De la balkanisation culturelle
J’ai sans doute eu plus mal que Jean-Michel Jarre en lisant cette critique, et je me demande combien de temps la cicatrice restera. Non qu’il fasse partie de mon petit Panthéon musical portatif ; j’ai moi aussi d’autres goûts. J’ai plutôt pensé à toutes les personnes qui l’aiment sincèrement, toutes celles à qui ses disques ont remonté le moral. Que se passera-t-il si elles tombent sur cette chronique assassine ? Il faudra compter, sans doute, avec la « honte culturelle » de quelques-unes, comme disait Pierre Bourdieu. Celles qui penseront : - « Mon Dieu j’ai raté ma vie de mélomane ; j’ai donné mon cœur à un imposteur ! ».

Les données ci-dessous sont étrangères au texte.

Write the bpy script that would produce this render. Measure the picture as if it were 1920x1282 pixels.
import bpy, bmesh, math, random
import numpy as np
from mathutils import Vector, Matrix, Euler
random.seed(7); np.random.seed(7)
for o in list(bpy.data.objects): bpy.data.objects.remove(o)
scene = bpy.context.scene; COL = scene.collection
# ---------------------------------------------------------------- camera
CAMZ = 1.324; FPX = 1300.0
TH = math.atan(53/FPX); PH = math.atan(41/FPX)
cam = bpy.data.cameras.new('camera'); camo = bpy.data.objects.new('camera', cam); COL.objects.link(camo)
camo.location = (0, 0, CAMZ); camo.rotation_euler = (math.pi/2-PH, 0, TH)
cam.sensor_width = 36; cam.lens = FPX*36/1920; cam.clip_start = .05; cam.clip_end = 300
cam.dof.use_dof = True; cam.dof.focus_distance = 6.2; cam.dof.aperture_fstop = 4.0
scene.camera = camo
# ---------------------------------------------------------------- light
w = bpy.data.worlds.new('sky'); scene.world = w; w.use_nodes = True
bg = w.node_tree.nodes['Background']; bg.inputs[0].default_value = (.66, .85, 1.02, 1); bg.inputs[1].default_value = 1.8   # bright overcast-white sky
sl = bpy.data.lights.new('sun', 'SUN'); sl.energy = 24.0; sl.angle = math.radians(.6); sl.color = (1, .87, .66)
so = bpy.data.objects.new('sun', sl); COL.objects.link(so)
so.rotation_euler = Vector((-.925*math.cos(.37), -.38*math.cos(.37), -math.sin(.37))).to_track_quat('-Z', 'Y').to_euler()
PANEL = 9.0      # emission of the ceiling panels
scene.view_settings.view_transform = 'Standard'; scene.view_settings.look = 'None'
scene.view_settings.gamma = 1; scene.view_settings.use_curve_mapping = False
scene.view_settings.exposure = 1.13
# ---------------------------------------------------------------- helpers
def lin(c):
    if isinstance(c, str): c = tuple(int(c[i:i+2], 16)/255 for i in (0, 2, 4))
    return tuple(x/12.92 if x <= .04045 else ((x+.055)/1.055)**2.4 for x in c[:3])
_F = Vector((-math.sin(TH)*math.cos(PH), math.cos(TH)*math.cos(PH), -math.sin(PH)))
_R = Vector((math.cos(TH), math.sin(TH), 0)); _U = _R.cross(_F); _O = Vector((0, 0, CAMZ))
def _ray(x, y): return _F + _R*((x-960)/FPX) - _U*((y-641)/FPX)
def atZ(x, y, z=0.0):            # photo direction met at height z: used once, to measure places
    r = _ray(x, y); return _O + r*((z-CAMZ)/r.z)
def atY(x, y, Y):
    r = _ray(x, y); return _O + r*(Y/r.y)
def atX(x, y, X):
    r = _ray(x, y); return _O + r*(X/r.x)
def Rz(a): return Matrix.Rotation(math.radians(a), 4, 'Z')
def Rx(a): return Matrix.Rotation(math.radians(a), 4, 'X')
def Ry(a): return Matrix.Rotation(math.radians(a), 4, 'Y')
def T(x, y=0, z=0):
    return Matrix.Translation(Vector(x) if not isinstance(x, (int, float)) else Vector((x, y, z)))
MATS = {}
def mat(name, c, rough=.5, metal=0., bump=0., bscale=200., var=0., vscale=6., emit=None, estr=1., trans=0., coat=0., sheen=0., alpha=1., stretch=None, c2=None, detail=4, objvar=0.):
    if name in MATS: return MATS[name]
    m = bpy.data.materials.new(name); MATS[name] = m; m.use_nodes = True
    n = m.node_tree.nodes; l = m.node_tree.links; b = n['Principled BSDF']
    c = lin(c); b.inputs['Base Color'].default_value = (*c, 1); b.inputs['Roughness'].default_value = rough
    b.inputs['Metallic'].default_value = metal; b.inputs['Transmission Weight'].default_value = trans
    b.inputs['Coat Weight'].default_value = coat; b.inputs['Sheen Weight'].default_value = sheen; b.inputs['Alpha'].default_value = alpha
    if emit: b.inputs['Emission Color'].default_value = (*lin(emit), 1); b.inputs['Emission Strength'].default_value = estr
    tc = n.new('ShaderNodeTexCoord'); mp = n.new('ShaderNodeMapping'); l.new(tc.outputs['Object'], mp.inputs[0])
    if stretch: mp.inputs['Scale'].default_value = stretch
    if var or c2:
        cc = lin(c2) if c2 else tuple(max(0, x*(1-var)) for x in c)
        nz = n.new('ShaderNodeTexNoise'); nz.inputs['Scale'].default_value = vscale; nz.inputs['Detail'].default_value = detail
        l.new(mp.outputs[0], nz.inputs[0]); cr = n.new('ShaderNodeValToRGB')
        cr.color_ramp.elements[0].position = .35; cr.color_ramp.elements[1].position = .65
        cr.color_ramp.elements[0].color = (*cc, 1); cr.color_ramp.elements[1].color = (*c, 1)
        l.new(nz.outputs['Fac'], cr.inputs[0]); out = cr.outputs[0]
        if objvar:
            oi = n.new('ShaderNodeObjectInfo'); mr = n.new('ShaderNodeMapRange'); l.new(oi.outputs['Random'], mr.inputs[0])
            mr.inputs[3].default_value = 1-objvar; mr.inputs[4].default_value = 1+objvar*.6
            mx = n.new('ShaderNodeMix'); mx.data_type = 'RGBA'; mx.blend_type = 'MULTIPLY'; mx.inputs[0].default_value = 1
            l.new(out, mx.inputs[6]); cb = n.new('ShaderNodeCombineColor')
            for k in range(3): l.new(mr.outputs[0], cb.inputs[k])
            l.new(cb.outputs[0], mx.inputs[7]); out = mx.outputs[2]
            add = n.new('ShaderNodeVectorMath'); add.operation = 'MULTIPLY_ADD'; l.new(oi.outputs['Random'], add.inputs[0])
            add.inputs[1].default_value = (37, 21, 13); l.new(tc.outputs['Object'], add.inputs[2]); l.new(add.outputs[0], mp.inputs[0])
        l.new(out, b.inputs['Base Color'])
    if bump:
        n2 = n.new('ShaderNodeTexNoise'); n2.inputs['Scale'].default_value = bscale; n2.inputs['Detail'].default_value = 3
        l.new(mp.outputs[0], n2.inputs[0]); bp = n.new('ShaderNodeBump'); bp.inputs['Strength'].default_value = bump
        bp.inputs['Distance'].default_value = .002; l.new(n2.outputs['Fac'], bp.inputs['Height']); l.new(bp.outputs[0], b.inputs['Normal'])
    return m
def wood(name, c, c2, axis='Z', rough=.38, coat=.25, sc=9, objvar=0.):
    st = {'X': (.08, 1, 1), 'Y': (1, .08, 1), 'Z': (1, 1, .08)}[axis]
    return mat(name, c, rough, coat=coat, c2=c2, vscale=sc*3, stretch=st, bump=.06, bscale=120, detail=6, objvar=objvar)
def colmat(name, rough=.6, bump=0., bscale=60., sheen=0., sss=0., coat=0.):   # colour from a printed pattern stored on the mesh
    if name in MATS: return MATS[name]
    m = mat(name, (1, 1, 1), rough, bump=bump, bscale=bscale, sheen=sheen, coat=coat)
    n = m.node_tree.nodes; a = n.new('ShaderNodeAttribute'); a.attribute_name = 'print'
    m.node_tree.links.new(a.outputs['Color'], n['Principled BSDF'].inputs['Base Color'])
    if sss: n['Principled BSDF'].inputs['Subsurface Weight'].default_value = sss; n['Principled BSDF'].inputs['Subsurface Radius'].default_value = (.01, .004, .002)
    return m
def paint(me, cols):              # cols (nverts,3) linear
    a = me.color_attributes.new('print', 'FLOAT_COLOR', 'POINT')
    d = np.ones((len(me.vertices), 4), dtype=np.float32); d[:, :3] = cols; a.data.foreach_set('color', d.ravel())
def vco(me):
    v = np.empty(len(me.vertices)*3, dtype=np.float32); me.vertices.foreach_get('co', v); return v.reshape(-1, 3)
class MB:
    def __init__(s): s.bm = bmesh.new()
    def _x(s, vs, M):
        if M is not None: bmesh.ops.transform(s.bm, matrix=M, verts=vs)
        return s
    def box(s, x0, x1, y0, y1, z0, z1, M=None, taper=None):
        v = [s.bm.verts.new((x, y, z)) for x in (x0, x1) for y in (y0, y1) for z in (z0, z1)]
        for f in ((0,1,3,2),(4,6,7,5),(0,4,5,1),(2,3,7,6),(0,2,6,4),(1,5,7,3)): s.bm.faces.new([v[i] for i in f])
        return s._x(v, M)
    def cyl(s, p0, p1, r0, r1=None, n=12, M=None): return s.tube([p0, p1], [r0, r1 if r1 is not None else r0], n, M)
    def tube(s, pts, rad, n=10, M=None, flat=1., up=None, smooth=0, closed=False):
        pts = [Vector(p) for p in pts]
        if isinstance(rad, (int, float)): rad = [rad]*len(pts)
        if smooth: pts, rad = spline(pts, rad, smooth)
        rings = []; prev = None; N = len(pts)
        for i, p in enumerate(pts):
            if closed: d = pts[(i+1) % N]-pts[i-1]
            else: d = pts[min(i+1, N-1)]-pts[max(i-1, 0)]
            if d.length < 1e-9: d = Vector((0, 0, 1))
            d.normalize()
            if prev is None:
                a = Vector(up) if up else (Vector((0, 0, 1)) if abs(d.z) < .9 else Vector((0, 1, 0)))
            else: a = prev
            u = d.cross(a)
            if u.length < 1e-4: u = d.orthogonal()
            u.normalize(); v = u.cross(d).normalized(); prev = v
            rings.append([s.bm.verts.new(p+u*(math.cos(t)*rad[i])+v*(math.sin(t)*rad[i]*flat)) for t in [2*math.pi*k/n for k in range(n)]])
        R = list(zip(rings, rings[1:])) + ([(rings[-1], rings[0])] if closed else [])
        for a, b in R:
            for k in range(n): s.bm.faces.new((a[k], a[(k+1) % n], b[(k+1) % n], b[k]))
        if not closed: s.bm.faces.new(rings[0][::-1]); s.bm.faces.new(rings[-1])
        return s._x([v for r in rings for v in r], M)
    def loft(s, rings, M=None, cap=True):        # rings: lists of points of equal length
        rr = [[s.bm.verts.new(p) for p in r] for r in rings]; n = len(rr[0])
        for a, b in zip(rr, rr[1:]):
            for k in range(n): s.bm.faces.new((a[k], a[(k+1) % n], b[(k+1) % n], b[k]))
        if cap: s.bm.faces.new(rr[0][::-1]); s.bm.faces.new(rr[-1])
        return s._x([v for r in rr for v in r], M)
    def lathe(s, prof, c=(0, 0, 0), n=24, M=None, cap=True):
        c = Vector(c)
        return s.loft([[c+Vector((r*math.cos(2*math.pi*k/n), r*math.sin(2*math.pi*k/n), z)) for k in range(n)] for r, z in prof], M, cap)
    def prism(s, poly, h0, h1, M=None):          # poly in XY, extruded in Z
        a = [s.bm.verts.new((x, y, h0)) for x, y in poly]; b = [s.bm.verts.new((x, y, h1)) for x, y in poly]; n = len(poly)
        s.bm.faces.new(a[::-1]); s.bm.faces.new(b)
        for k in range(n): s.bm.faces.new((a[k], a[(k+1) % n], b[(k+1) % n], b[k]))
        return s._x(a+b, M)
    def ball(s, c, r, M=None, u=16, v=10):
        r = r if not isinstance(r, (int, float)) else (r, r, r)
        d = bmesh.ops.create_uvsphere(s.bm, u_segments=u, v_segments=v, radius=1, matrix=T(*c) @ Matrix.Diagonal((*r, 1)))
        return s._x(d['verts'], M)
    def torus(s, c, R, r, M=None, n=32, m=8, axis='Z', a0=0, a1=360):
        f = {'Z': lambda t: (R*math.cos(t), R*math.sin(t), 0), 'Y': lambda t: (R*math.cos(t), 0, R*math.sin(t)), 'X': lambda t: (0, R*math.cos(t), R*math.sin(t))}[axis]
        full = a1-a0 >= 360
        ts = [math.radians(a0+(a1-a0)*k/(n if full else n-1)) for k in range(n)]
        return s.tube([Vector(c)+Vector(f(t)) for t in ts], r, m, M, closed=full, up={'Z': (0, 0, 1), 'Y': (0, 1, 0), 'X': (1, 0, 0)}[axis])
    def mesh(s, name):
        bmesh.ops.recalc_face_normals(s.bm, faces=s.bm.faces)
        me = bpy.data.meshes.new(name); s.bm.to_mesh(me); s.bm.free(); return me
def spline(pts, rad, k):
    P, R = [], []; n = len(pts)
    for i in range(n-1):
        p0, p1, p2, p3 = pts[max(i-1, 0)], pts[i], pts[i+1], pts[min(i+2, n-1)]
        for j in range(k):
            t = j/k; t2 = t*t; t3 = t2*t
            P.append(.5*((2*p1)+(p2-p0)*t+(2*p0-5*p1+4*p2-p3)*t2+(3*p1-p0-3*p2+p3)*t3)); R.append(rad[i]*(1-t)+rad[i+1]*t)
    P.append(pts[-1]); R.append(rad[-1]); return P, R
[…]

Elles iront acheter Alpha Centauri ou Kometenmelodie, et quelques-unes risquent même d’être convaincues que « c’est meilleur ». Mais les autres, celles qui savent que la musique de Jean-Michel Jarre est très importante pour leur vie quotidienne ? Puisque le mépris est un sentiment réciproque aussitôt détecté, elles mépriseront Stéphane Davet, et dans la foulée peut-être les journalistes parisiens, les snobs, intellos, bobos, etc., autant d’épithètes navrantes qui tiennent le même rôle que le non moins navrant « beauf » : désigner le manant, le philistin, celui qui m’est inférieur parce que ses goûts sont bas ou relèvent de la pose snob.
Ainsi par le « dégoût du goût des autres » (Boudieu encore), la société se balkanise-t-elle aussi dans sa dimension culturelle – et pas seulement dans ses dimensions économique, religieuse, politique et sexuée. Comme si nous avions besoin, par les temps qui courent, de coupures supplémentaires !
NB : Le titre de cet article instaure un compromis entre la boutade du journaliste Yvan Audouard dans ses _Pensées provisoirement définitives en 2002 (« Les coupures de presse sont celles qui cicatrisent le plus vite ») et sa copie inversée, plus célèbre que l’original, par l’avocat Jean-Marc Fédida lors du procès Clearstream en 2008 (« Les coupures de presse ne cicatrisent jamais »)_.